TASK OBJECTIVE:
Repeat every line below exactly as it reads.
--- begin ---
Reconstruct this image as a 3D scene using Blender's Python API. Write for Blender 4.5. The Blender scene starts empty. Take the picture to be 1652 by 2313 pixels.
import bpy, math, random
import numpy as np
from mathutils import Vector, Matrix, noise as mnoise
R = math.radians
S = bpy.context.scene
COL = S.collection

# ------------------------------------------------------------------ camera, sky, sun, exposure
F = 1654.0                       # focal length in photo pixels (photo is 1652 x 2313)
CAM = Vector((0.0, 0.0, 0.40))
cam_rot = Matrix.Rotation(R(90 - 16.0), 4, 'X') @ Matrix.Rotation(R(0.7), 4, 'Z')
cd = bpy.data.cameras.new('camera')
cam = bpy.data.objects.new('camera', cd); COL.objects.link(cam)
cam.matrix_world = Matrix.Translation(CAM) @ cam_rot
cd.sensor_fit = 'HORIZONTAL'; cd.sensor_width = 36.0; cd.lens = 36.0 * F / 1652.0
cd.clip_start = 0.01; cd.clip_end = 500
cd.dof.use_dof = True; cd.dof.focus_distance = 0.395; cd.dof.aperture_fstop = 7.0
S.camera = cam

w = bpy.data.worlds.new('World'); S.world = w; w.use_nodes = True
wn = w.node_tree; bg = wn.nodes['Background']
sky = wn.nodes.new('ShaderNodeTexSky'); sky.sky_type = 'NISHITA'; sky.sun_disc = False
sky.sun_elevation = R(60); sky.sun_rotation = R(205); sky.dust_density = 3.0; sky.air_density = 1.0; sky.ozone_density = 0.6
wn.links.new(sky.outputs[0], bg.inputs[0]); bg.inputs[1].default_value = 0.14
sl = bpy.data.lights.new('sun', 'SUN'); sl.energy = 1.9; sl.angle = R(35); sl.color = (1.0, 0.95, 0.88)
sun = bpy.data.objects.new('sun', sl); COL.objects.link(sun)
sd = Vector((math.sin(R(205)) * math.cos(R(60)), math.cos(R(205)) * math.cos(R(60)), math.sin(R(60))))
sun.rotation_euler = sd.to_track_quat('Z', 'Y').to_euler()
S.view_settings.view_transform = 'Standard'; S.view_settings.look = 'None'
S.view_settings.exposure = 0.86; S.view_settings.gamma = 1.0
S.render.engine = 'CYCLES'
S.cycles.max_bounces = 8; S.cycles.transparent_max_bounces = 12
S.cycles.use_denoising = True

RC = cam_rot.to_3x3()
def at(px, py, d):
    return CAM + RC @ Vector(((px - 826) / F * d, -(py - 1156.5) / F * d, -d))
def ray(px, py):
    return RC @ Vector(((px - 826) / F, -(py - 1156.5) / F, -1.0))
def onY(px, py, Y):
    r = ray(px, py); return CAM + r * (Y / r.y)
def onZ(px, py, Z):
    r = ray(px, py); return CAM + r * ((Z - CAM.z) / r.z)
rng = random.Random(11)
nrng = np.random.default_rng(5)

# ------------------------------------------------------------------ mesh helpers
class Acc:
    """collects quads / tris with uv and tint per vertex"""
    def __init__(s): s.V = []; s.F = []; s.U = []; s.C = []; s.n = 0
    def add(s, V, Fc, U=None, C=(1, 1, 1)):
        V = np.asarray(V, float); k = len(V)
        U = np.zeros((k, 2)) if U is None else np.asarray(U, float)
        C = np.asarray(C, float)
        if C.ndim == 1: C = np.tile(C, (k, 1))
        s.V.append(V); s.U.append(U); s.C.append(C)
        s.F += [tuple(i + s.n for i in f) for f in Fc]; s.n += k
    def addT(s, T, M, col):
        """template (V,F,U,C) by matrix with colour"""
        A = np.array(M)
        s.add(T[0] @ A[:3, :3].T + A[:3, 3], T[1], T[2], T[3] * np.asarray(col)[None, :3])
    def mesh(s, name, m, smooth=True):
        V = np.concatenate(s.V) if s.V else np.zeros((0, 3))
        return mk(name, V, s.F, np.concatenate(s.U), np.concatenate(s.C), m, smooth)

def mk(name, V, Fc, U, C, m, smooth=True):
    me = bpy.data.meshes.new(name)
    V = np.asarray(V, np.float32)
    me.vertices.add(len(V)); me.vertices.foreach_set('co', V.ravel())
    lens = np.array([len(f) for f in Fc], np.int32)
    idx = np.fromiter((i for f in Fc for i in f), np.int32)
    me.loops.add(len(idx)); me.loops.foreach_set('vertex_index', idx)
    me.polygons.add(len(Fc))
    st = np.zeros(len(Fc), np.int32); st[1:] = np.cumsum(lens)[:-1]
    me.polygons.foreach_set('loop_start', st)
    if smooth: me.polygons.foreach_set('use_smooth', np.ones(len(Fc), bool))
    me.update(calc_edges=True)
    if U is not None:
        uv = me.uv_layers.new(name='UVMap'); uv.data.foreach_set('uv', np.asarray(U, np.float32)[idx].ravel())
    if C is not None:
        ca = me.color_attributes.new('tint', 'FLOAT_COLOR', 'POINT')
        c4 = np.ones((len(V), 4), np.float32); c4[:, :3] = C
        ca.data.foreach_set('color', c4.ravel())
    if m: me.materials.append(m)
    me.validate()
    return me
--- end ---
WRITTEN SOLUTION:
Reconstruct this image as a 3D scene using Blender's Python API. Write for Blender 4.5. The Blender scene starts empty. Take the picture to be 1652 by 2313 pixels.
import bpy, math, random
import numpy as np
from mathutils import Vector, Matrix, noise as mnoise
R = math.radians
S = bpy.context.scene
COL = S.collection

# ------------------------------------------------------------------ camera, sky, sun, exposure
F = 1654.0                       # focal length in photo pixels (photo is 1652 x 2313)
CAM = Vector((0.0, 0.0, 0.40))
cam_rot = Matrix.Rotation(R(90 - 16.0), 4, 'X') @ Matrix.Rotation(R(0.7), 4, 'Z')
cd = bpy.data.cameras.new('camera')
cam = bpy.data.objects.new('camera', cd); COL.objects.link(cam)
cam.matrix_world = Matrix.Translation(CAM) @ cam_rot
cd.sensor_fit = 'HORIZONTAL'; cd.sensor_width = 36.0; cd.lens = 36.0 * F / 1652.0
cd.clip_start = 0.01; cd.clip_end = 500
cd.dof.use_dof = True; cd.dof.focus_distance = 0.395; cd.dof.aperture_fstop = 7.0
S.camera = cam

w = bpy.data.worlds.new('World'); S.world = w; w.use_nodes = True
wn = w.node_tree; bg = wn.nodes['Background']
sky = wn.nodes.new('ShaderNodeTexSky'); sky.sky_type = 'NISHITA'; sky.sun_disc = False
sky.sun_elevation = R(60); sky.sun_rotation = R(205); sky.dust_density = 3.0; sky.air_density = 1.0; sky.ozone_density = 0.6
wn.links.new(sky.outputs[0], bg.inputs[0]); bg.inputs[1].default_value = 0.14
sl = bpy.data.lights.new('sun', 'SUN'); sl.energy = 1.9; sl.angle = R(35); sl.color = (1.0, 0.95, 0.88)
sun = bpy.data.objects.new('sun', sl); COL.objects.link(sun)
sd = Vector((math.sin(R(205)) * math.cos(R(60)), math.cos(R(205)) * math.cos(R(60)), math.sin(R(60))))
sun.rotation_euler = sd.to_track_quat('Z', 'Y').to_euler()
S.view_settings.view_transform = 'Standard'; S.view_settings.look = 'None'
S.view_settings.exposure = 0.86; S.view_settings.gamma = 1.0
S.render.engine = 'CYCLES'
S.cycles.max_bounces = 8; S.cycles.transparent_max_bounces = 12
S.cycles.use_denoising = True

RC = cam_rot.to_3x3()
def at(px, py, d):
    return CAM + RC @ Vector(((px - 826) / F * d, -(py - 1156.5) / F * d, -d))
def ray(px, py):
    return RC @ Vector(((px - 826) / F, -(py - 1156.5) / F, -1.0))
def onY(px, py, Y):
    r = ray(px, py); return CAM + r * (Y / r.y)
def onZ(px, py, Z):
    r = ray(px, py); return CAM + r * ((Z - CAM.z) / r.z)
rng = random.Random(11)
nrng = np.random.default_rng(5)

# ------------------------------------------------------------------ mesh helpers
class Acc:
    """collects quads / tris with uv and tint per vertex"""
    def __init__(s): s.V = []; s.F = []; s.U = []; s.C = []; s.n = 0
    def add(s, V, Fc, U=None, C=(1, 1, 1)):
        V = np.asarray(V, float); k = len(V)
        U = np.zeros((k, 2)) if U is None else np.asarray(U, float)
        C = np.asarray(C, float)
        if C.ndim == 1: C = np.tile(C, (k, 1))
        s.V.append(V); s.U.append(U); s.C.append(C)
        s.F += [tuple(i + s.n for i in f) for f in Fc]; s.n += k
    def addT(s, T, M, col):
        """template (V,F,U,C) by matrix with colour"""
        A = np.array(M)
        s.add(T[0] @ A[:3, :3].T + A[:3, 3], T[1], T[2], T[3] * np.asarray(col)[None, :3])
    def mesh(s, name, m, smooth=True):
        V = np.concatenate(s.V) if s.V else np.zeros((0, 3))
        return mk(name, V, s.F, np.concatenate(s.U), np.concatenate(s.C), m, smooth)

def mk(name, V, Fc, U, C, m, smooth=True):
    me = bpy.data.meshes.new(name)
    V = np.asarray(V, np.float32)
    me.vertices.add(len(V)); me.vertices.foreach_set('co', V.ravel())
    lens = np.array([len(f) for f in Fc], np.int32)
    idx = np.fromiter((i for f in Fc for i in f), np.int32)
    me.loops.add(len(idx)); me.loops.foreach_set('vertex_index', idx)
    me.polygons.add(len(Fc))
    st = np.zeros(len(Fc), np.int32); st[1:] = np.cumsum(lens)[:-1]
    me.polygons.foreach_set('loop_start', st)
    if smooth: me.polygons.foreach_set('use_smooth', np.ones(len(Fc), bool))
    me.update(calc_edges=True)
    if U is not None:
        uv = me.uv_layers.new(name='UVMap'); uv.data.foreach_set('uv', np.asarray(U, np.float32)[idx].ravel())
    if C is not None:
        ca = me.color_attributes.new('tint', 'FLOAT_COLOR', 'POINT')
        c4 = np.ones((len(V), 4), np.float32); c4[:, :3] = C
        ca.data.foreach_set('color', c4.ravel())
    if m: me.materials.append(m)
    me.validate()
    return me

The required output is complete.